China Faces World's Worst Water Crisis
CHINA: November 2, 2005


BEIJING - China is struggling to overcome what a minister called the world's worst water crisis caused by widespread drought, pollution, rapid economic growth and waste, the China Daily said on Tuesday.

 


Per capita water availability in China was about a quarter of the world average and expected to fall further, the report said.

"(China) is facing a water crisis more severe and urgent than any other country in the world," Qiu Baoxing, vice minister of construction, was quoted as saying.

"We've got to solve the problem before it is too late."

Less than half the waste water generated in Chinese cities was treated and recycled, a figure the government aimed to raise to 60 to 70 percent in five years, Qiu told a news conference on Monday.

And 20 percent of water supplies in domestic cities was lost through leaky pipes, Qian Yi, a professor of environmental engineering at Tsinghua University, was quoted as saying.

Heavy pollution of rivers across China makes much of its available water undrinkable.

"Short-sightedness in economic development accompanied with environmental destruction is still widespread in China," Qian said.

Water shortages had struck several cities in the prosperous southern province of Guangdong due to months of drought that had destroyed farmland, dried up rivers and reservoirs and allowed salt water to wash upstream and contaminate fresh water supplies, the China Daily said.

The drought in Guangdong was likely to persist, with little rainfall predicted until spring, and was moving towards the heavily populated Pearl River Delta region, a booming manufacturing hub, it said.

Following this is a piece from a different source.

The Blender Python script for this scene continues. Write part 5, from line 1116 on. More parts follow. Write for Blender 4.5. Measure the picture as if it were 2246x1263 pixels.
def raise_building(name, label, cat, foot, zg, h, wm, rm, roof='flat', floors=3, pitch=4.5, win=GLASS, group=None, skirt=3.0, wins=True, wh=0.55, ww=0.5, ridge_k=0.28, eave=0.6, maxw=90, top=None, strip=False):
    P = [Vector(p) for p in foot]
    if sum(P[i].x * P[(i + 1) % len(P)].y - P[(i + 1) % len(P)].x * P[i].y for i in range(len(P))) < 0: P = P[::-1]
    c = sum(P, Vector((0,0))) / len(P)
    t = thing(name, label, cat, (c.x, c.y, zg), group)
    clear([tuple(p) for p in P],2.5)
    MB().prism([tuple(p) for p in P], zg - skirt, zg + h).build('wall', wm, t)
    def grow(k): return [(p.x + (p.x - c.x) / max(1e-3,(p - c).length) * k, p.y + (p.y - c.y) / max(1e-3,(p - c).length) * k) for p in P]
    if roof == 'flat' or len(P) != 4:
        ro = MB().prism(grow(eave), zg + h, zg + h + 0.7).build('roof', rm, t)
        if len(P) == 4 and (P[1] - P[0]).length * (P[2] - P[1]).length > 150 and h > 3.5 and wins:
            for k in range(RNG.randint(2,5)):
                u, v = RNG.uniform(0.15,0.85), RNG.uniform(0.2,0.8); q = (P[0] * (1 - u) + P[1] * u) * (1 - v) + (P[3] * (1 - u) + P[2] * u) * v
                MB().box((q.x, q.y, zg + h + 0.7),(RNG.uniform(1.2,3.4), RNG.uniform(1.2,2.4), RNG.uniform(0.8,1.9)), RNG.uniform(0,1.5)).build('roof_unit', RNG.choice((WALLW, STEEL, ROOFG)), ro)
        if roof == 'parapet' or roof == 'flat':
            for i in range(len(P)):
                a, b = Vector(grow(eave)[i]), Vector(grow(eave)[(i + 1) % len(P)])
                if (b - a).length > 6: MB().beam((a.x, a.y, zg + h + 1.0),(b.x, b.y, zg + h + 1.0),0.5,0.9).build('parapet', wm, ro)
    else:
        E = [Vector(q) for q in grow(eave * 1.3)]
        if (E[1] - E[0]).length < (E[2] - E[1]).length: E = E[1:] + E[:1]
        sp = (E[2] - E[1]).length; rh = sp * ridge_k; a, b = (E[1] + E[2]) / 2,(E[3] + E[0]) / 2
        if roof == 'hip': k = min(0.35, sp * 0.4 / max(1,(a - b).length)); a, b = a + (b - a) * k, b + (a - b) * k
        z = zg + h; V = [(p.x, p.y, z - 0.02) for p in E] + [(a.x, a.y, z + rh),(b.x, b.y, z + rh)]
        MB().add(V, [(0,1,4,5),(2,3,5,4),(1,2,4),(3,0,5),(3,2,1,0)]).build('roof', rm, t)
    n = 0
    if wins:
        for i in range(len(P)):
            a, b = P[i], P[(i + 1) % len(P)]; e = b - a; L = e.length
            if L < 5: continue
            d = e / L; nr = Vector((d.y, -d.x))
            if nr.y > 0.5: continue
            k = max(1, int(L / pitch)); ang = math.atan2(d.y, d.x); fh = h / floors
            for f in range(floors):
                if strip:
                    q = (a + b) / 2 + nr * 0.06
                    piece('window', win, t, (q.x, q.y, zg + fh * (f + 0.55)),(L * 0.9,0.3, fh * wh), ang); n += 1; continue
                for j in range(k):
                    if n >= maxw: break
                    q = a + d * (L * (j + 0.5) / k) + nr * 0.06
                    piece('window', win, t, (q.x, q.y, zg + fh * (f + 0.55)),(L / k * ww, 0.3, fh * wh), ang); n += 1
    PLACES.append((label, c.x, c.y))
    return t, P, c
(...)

"We haven't had a single drop of water this autumn," Liu Chenguang, deputy director of the the Zhuhai Water Resources Department, was quoted as saying.

China suffers widespread drought each year, though the south is more often victim to flooding following typhoons tearing in from the South China Sea.

In the neighbouring Guangxi region, China's biggest sugar producer, months of dry weather are threatening the current harvest.

Guangxi's Lijiang River, a popular tourism spot, had dried dramatically in some sections, the People's Daily said, adding between July and October the region had received just half its normal rainfall.